■ **SUPPLIED MATERIAL**
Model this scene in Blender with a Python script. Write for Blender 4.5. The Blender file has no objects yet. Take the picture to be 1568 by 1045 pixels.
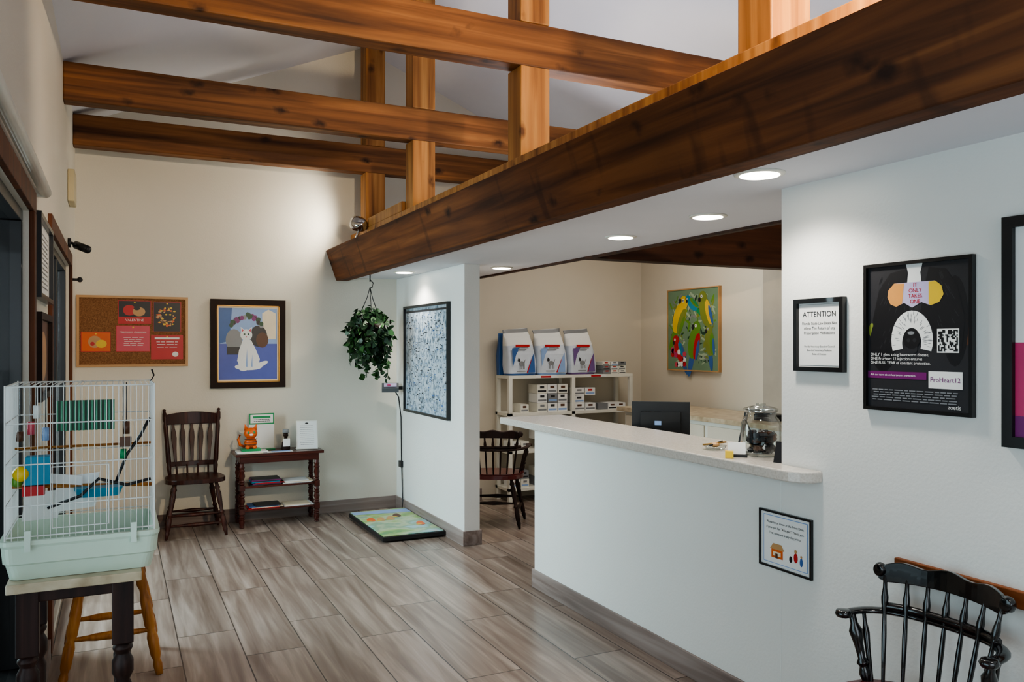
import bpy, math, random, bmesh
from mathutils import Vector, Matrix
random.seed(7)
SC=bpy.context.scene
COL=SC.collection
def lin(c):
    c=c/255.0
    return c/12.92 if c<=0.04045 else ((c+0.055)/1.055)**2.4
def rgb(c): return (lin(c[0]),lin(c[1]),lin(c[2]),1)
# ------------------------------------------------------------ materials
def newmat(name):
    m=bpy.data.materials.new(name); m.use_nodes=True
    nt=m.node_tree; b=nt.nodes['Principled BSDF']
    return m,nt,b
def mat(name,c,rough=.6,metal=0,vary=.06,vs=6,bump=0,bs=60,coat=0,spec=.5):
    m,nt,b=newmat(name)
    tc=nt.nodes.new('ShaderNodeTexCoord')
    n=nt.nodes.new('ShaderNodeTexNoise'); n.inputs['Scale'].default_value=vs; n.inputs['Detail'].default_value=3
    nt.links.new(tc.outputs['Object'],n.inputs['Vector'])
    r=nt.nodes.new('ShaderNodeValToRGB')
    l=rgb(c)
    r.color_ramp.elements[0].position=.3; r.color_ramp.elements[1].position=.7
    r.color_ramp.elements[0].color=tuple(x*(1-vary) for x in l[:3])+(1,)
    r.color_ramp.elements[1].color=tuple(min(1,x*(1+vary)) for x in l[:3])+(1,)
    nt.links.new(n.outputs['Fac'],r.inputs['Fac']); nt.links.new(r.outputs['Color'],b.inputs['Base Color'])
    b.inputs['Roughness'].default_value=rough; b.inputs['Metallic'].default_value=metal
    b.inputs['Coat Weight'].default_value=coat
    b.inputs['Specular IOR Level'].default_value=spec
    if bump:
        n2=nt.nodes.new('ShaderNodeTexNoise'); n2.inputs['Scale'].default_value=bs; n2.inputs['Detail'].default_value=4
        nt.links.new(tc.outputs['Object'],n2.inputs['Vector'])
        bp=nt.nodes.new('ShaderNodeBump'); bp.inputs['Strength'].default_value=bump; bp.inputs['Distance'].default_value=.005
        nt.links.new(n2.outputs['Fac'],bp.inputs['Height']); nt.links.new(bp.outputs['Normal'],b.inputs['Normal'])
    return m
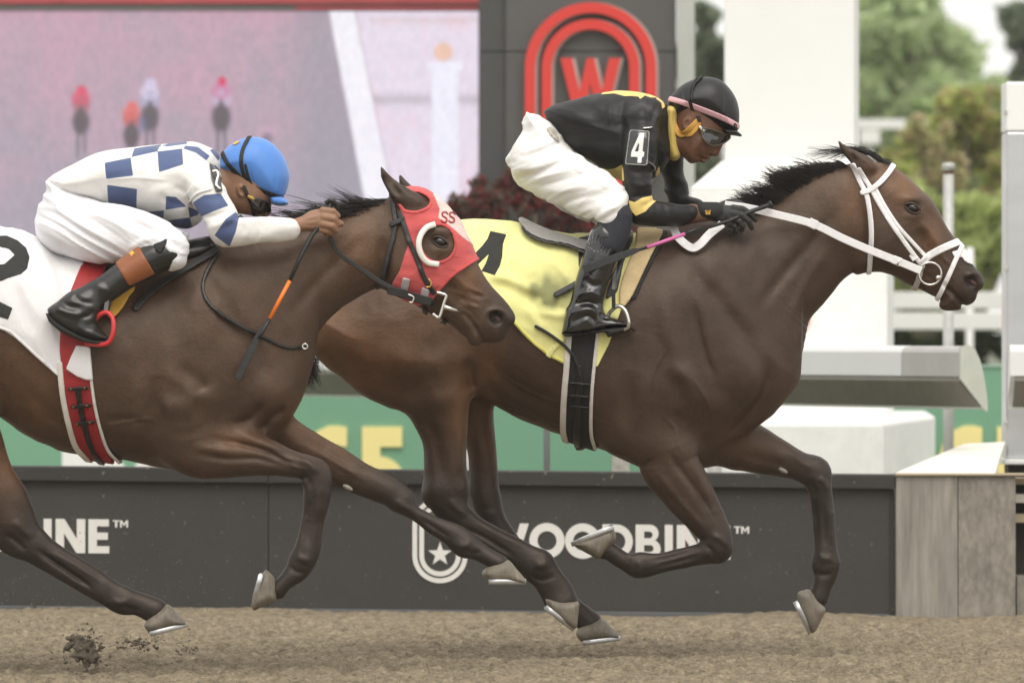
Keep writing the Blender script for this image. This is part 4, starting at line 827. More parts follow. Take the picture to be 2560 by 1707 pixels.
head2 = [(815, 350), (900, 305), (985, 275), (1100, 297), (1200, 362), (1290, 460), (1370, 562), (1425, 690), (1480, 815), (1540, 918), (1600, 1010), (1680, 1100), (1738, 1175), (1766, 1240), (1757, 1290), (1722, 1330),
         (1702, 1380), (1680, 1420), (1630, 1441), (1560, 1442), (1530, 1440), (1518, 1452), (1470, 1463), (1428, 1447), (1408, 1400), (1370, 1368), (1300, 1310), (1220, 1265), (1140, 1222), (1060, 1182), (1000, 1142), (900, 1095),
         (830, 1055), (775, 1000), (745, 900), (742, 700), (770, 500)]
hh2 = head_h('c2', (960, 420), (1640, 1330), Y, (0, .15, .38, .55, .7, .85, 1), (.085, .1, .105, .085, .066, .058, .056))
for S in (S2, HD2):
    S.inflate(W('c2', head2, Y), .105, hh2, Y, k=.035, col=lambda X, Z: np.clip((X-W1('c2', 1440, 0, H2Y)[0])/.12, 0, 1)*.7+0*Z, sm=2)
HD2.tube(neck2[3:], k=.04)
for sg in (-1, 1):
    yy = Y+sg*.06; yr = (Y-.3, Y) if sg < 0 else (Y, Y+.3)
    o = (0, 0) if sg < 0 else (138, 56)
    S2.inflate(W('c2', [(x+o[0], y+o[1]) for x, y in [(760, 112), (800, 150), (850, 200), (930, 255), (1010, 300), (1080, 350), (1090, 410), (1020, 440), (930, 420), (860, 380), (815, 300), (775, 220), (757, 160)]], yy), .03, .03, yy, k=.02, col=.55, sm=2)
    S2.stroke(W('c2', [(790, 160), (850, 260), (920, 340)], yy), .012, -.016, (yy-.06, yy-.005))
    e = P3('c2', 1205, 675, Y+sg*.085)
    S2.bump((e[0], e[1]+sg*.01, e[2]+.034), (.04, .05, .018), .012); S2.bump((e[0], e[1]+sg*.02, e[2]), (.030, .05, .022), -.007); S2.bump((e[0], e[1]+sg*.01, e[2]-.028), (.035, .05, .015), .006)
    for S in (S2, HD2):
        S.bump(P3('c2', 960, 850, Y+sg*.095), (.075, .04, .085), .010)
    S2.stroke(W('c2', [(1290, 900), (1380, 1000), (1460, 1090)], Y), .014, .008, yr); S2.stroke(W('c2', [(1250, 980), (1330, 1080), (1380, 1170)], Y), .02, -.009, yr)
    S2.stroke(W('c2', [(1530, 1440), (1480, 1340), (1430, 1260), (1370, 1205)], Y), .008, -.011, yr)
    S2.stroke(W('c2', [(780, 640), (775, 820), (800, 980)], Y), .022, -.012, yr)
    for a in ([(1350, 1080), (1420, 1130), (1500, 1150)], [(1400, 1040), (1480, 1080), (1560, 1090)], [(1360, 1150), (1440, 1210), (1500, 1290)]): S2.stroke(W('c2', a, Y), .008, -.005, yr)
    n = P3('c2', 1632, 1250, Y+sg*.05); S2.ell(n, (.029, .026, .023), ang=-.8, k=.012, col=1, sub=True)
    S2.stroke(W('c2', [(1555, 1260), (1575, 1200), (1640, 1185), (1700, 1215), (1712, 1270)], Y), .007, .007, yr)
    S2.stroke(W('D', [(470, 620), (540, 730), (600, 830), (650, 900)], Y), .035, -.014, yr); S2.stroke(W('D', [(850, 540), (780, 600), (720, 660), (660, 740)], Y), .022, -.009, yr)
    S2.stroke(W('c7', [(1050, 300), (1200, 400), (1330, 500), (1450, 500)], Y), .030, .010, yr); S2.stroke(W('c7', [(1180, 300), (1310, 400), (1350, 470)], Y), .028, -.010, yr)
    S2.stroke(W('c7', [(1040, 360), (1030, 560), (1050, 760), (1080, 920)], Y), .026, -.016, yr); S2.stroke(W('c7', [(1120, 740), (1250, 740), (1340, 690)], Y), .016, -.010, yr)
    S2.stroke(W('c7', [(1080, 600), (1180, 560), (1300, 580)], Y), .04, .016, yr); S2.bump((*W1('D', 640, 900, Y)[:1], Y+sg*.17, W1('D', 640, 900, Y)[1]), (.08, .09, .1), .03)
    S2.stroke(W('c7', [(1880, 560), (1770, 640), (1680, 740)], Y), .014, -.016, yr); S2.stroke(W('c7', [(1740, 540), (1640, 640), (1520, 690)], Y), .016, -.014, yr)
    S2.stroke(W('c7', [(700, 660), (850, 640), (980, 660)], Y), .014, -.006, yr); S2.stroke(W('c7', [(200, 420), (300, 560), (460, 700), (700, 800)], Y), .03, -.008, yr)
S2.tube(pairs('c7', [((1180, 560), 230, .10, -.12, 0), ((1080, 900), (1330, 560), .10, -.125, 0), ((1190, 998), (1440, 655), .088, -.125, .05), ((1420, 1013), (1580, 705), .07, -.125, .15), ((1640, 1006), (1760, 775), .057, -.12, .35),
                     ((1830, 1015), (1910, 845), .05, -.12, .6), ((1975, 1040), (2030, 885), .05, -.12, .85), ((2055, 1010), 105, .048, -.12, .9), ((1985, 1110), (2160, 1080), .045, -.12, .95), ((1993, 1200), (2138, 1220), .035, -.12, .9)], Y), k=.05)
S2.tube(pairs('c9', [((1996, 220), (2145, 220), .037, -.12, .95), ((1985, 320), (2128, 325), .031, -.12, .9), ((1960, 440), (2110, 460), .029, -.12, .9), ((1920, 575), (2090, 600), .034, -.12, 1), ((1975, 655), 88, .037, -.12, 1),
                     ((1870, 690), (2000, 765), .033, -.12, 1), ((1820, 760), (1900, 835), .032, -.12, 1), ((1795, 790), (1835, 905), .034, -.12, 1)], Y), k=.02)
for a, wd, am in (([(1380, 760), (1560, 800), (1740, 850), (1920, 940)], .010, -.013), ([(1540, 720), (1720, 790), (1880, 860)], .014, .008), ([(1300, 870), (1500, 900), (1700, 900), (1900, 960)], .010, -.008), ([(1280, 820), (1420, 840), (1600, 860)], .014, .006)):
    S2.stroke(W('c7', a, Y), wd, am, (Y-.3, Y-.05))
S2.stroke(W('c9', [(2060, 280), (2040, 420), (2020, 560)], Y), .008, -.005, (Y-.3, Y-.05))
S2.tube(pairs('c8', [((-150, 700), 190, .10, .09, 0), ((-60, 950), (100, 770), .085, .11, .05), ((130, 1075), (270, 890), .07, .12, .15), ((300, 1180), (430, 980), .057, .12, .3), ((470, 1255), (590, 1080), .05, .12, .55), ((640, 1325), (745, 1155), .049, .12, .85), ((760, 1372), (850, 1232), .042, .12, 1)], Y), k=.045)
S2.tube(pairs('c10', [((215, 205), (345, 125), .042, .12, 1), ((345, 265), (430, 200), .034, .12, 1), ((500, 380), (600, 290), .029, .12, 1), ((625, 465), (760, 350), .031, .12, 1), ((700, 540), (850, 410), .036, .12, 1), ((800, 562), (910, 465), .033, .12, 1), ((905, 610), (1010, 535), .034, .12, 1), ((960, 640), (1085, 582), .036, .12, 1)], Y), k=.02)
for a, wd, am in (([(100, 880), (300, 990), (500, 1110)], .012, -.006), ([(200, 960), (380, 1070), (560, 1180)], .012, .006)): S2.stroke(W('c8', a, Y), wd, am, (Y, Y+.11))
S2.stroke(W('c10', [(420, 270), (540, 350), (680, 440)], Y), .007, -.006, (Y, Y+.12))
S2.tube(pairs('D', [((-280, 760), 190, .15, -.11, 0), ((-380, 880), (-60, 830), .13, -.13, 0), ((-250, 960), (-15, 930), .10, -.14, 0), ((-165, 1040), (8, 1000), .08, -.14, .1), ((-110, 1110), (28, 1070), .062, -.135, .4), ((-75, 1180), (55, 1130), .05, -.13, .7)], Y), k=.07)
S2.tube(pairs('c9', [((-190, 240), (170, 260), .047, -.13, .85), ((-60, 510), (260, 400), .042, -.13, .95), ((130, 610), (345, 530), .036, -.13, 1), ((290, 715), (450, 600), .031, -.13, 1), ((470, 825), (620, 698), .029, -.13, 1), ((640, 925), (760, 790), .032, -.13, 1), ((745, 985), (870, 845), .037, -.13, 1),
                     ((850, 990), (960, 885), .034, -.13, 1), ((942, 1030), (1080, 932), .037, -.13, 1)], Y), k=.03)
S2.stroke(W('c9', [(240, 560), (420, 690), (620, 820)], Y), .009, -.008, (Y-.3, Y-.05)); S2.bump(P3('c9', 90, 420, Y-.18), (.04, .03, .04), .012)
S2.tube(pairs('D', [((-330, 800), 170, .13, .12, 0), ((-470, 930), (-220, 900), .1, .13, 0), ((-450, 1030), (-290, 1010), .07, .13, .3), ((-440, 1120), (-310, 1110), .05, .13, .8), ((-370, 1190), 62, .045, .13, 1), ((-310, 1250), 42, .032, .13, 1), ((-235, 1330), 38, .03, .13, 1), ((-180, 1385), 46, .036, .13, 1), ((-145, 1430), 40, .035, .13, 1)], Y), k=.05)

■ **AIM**
Look above for lines with the word "script" and copy them all.

■ **RESPONSE FOR THIS EXERCISE**
Model this scene in Blender with a Python script. Write for Blender 4.5. The Blender file has no objects yet. Take the picture to be 1568 by 1045 pixels.
Keep writing the Blender script for this image. This is part 4, starting at line 827. More parts follow. Take the picture to be 2560 by 1707 pixels.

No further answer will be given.